I got my love of old houses, and history, from my dad.  His dream had always been to find an old colonial (18th century) to renovate.  The only good grade I got in art was in seventh grade when I sketched a house he had seriously thought about buying in Chester, Massachusetts.  Somewhere along the way I decided I preferred Victorians.  Maybe it's the high ceilings and porches.  They're more romantic than colonials.

When I was younger (and had so much more energy and good nights' sleep) I used to walk for an hour in the morning before work.  I would walk all around the beautiful village of Rockville, which was a bustling, modern mill town in the late 19th century.  I remember looking up at some of the grand houses, one street over from where I live now, and being in complete awe.  Who lived in these houses?  I don't remember being on the street where I now live, probably because I didn't want to climb the huge hill!

And now, eleven years later I have learned so very much.  I had such dreams for my first house.  I wanted to someday take off the asbestos siding, restore the railings on the porch, and build stairs off the back deck.  In 2008 I started, one side a year, removing the shingles and repairing, scraping, priming and painting the clapboards underneath.  It went very well.  There was a bit of rot on the western side, which I replaced.

Last year I hired someone to repair the front porch.  The railings really add a lot to the look.  I haven't built stairs off the deck and am not sure I will.  It might encroach on my garden and I'm not sure I could bear that.

Speaking of the garden, who knew back then that I would have done so much landscaping?  I waited a year to buy any permanent plants and then indulged my love of roses.  I didn't think about design or aesthetics; I just wanted pretty roses to bring inside the house.  Now I am in the midst of some major rearranging of that original garden.  I'm pretty satisfied with the front yard, however; just a few tweaks are needed.

It had been such a desire of my heart to own a home and have a little garden.  God blessed me beyond my expectations and I am truly grateful.  I have no plans to go live anywhere else.  Sure, sometimes I dream about a bigger, fancier house, or a yard with no hills and more area, but I'm truly satisfied with what I have in the end.

The only project inside I'd like to work on is a bathroom upstairs.  That'll be quite expensive so I have to save up for that.  I got a new kitchen in 2010 after my oven and dishwasher died.  Right now I'm gradually repainting the rooms.  When I moved in I wanted bright pastels for a cottage-y look but now I think that palette is really for a warmer part of the country, or a place on the water.

I do like the new look of the living room.  My new couch arrived in April.


Now there's room for my great-aunt's piecrust table.
Beautiful peonies from the garden.
Don't worry; I've taken down the Christmas wreath!  I came down with a nasty case of pneumonia around St.
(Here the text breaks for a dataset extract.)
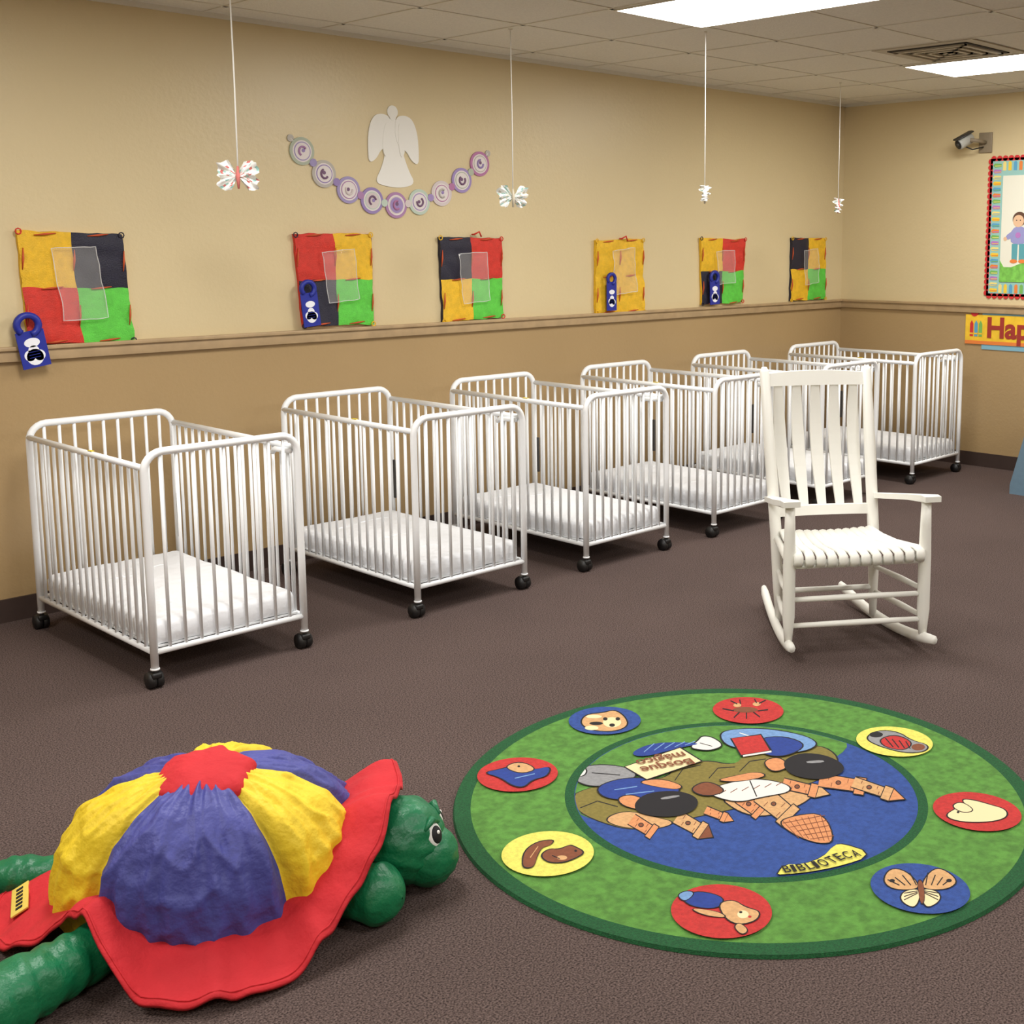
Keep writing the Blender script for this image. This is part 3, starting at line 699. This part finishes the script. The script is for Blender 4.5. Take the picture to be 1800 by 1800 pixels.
for i in range(22):
    z=z0+.03+i*.0412
    for yy in(y1-.022,y0+.085):
        b.plate([(yy-.062,z),(yy-.062,z+.022),(yy-.012,z+.026),(yy,z+.012),(yy-.012,z-.002)],fx,.0095,cr[(i*5)%6])
        b.plate([(yy-.062,z+.005),(yy-.062,z+.010),(yy-.012,z+.010),(yy-.012,z+.005)],fx,.0105,cr[(i*5+2)%6])
for i in range(15):
    y=y0+.1+i*.04
    for zz in(z0+.022,z1-.085): b.plate([(y,zz),(y,zz+.055),(y+.012,zz+.065),(y+.024,zz+.055),(y+.024,zz)],fx,.0095,cr[(i*5+1)%6])
b.plate(rect(y0+.1,y1-.1,z0+.1,z1-.12),fx,.011,PWh)
b.plate([(y0+.1,z0+.1),(y0+.1,z0+.23)]+[(y0+.1+(k+.5)*.0145*4,z0+.22+.02*sin(k*1.3)) for k in range(10)]+[(y1-.1,z0+.25),(y1-.1,z0+.1)],fx,.012,PGr)
SK=mat('poster_skin',(226,186,150),.6);TL=mat('poster_trouser_teal',(90,160,170),.6);HR=mat('poster_hair',(96,66,50),.6)
cy_=-.235
b.plate(circ(cy_,.535,.05,24,.05)[::-1],fx,.0125,HR);b.plate(circ(cy_+.006,.522,.040,24,.042)[::-1],fx,.0130,SK)
b.plate(smooth([(cy_-.055,.36),(cy_-.06,.45),(cy_-.03,.485),(cy_+.03,.485),(cy_+.065,.44),(cy_+.055,.36)],1),fx,.0128,PLv)
b.plate(smooth([(cy_+.04,.46),(cy_+.10,.42),(cy_+.09,.39),(cy_+.04,.41)],1),fx,.0132,PLv);b.plate(circ(cy_+.10,.40,.014,12)[::-1],fx,.0134,SK)
for s in(-1,1):
    b.plate([(cy_+s*.027-.02,.25),(cy_+s*.027-.022,.365),(cy_+s*.027+.022,.365),(cy_+s*.027+.02,.25)],fx,.0130,TL)
    b.plate(circ(cy_+s*.032,.245,.028,14,.014)[::-1],fx,.0135,cr[2]);b.plate(circ(cy_+s*.014+.006,.527,.004,8)[::-1],fx,.0136,EK)
b.plate(circ(cy_+.005,.425,.02,14)[::-1],fx,.0138,cr[4])
b.obj('bulletin_board_poster',(X-.001,4.245,1.232))
b=B()
b.plate(rect(-1.1,-.13,.0,.31),fx,.005,mat('banner_blue',(130,180,200),.6))
b.plate(rect(-1.1,0,.035,.245),fx,.008,mat('banner_yellow',(240,196,50),.6,.08,20))
b.plate(rect(-1.1,0,.035,.06),fx,.0095,cr[2])
b.plate(circ(-.07,.262,.03,20)[::-1],fx,.010,PB)
for i,(yy,c_) in enumerate(((-.05,PB),(-.085,cr[1]),(-.12,cr[3]))):
    b.plate([(yy-.013,.09),(yy-.013,.18),(yy,.205),(yy+.013,.18),(yy+.013,.09)],fx,.0105,c_);b.plate(rect(yy-.013,yy+.013,.105,.115),fx,.0115,cr[0])
ban=b.obj('happy_banner',(X-.001,4.395,.85))
cu=bpy.data.curves.new('banner_lettering','FONT');cu.body='Happy';cu.size=.2;cu.extrude=.001;cu.offset=.006
to=bpy.data.objects.new('banner_lettering',cu);bpy.context.collection.objects.link(to);bpy.context.view_layer.update();me=bpy.data.meshes.new_from_object(to);bpy.data.objects.remove(to)
me.materials.clear();me.materials.append(mat('banner_letter_red',(160,50,40),.6))
to=bpy.data.objects.new('banner_lettering',me);bpy.context.collection.objects.link(to);to.parent=ban;to.location=(-.011,-.165,.09);to.rotation_euler=(pi/2,0,-pi/2)
# security camera
b=B();CM=mat('camera_grey',(180,180,174),.35);CB=mat('camera_beige',(140,126,104),.5)
b.rng(-.012,0,-.05,.05,-.07,.07,CB,bev=.004)
b.tube([(-.01,0,0),(-.07,.02,.01),(-.12,.06,.015)],.014,CB,10)
d=Vector((-.62,.30,-.35)).normalized();c=Vector((-.12,.10,.01))
b.tube([c-d*.06,c-d*.055,c+d*.05,c+d*.06],[.02,.038,.040,.036],CM,20)
b.tube([c+d*.055,c+d*.064],[.033,.031],BL,20);b.tube([c+d*.060,c+d*.070],[.014,.012],DG,16)
b.tube([c-d*.05+Vector((0,0,.043)),c+d*.08+Vector((0,0,.043))],.038,DG,12,flat=(1.1,.25))
b.tube([(-.12,.09,-.03),(-.10,.05,-.05),(-.02,.01,-.03)],.005,BL,6)
b.obj('security_camera',(X-.001,4.29,2.30))
# plastic toddler steps at the right edge
PBz=mat('blue_grey_plastic',(112,140,160),.45,.04);PL2=mat('pale_blue_plastic',(150,176,190),.45,.04)
b=B();pr_=[(0,0),(0,.06),(.10,.44),(.16,.62),(.30,.62),(.40,.06),(.40,0)]
b.plate(pr_,lambda a,c,h:(-.0+h,-a,c),.04,PBz);b.plate(pr_[::-1],lambda a,c,h:(h,-a,c),0,PBz)
b.plate(pr_,lambda a,c,h:(.36+h,-a,c),.04,PBz)
for i in range(3): b.box((.2,-.10-.03*i,.10+.15*i),(.34,.16,.04),PL2,bev=.01)
b.box((.2,-.23,.55),(.34,.14,.05),PL2,bev=.01)
b.rng(.04,.36,-.38,-.02,.0,.05,PL2,bev=.01)
b.obj('toddler_step_stool',(7.30,3.62,0))

# ---------------- camera
cd=bpy.data.cameras.new('camera');co=bpy.data.objects.new('camera',cd);bpy.context.collection.objects.link(co)
cd.sensor_width=36;cd.lens=2166.6/1800*36;cd.shift_x=(900-1144.8)/1800;cd.shift_y=(736.4-900)/1800
co.location=(0,0,1.6);co.rotation_euler=(pi/2-.1414,0,.7481-pi/2);cd.clip_start=.05
sc.camera=co
w=bpy.data.worlds.new('world');sc.world=w;w.use_nodes=True;w.node_tree.nodes['Background'].inputs[0].default_value=(.9,.9,1,1);w.node_tree.nodes['Background'].inputs[1].default_value=.3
Patrick's Day and it really set me back with spring preparations.  Now I've gone slightly nuts buying plants because I've paid off the porch.  I'll be back soon with pretty garden pictures, but spring has been so delayed here.  In fact, I'm wearing a coat inside the house tonight typing this because it turned freezing cold.  I've had a lot of damage to hydrangeas, roses, azaleas, etc. due to the two spring snowstorms in April.